Tandis que la France avance et qu'une certaine marque de voiture accélère, des écrivains parviennent à maintenir une vitesse de réalisme raisonnable : «Je me mens une vie, je me réveille un jour l'esprit vide mais avec à la place une peur vertigineuse : le présent ne viendra jamais, ma vie n'aura été qu'une introduction à quelque chose qui n'est pas venu…» Pour son quatrième livre, Jacques Brou, né en 1966, choisit la forme du fragment ou de l'aphorisme numéroté, comme autant d'extraits de romans qui auraient pu exister. Ces «773 paperoles trouvées dans les poches d'un homme» sont un manuel de saine désespérance mais aussi, comme le titre l'indique, une «machine à être» ou une sorte d'autobiographie en purée : un moyen de tenir ensemble, non dans l'érection et la fierté, mais par le trou et la fuite.
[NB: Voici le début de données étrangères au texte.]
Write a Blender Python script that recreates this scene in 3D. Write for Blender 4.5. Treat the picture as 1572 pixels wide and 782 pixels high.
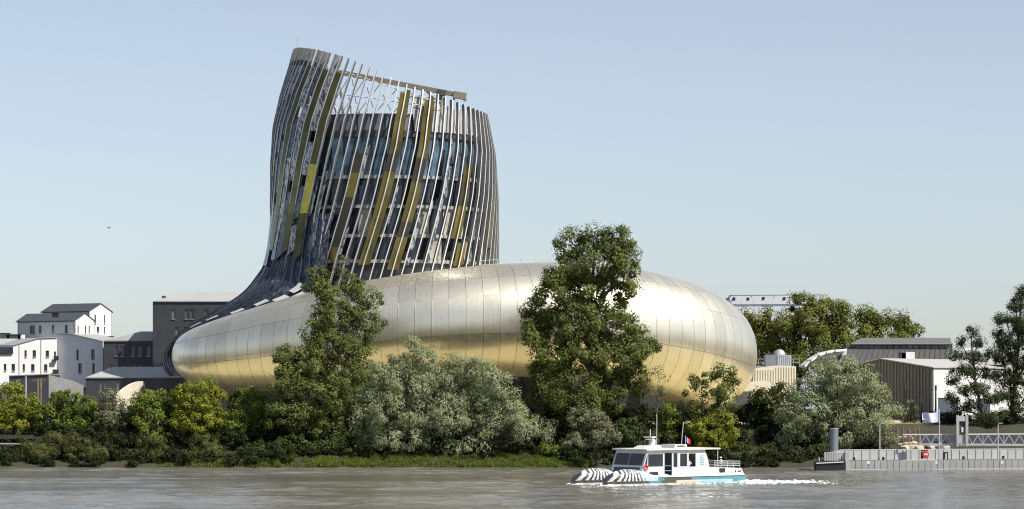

«Machin».On songe à Cioran ou à certaines citations de Beckett : «Ce que je fais dans la vie au départ c'est rien, j'être rien, j'y arrive sans trop d'effort car je suis difficilement, je souffre d'une vacance au machin.» Une langue informelle et familière, façon entretien d'embauche à la vie, mais avec induration des tissus : verbe qui regimbe à se laisser conjuguer, signifié qui se carapate, adverbe la culotte à l'envers. Tout l'effort de cette parole circulaire et cynique vise à se saisir, dire sa difficulté d'être, sa virtualité frustrée («je suis plein de choses qui peuvent») mais en vain : «J'ai eu la langue hachée.»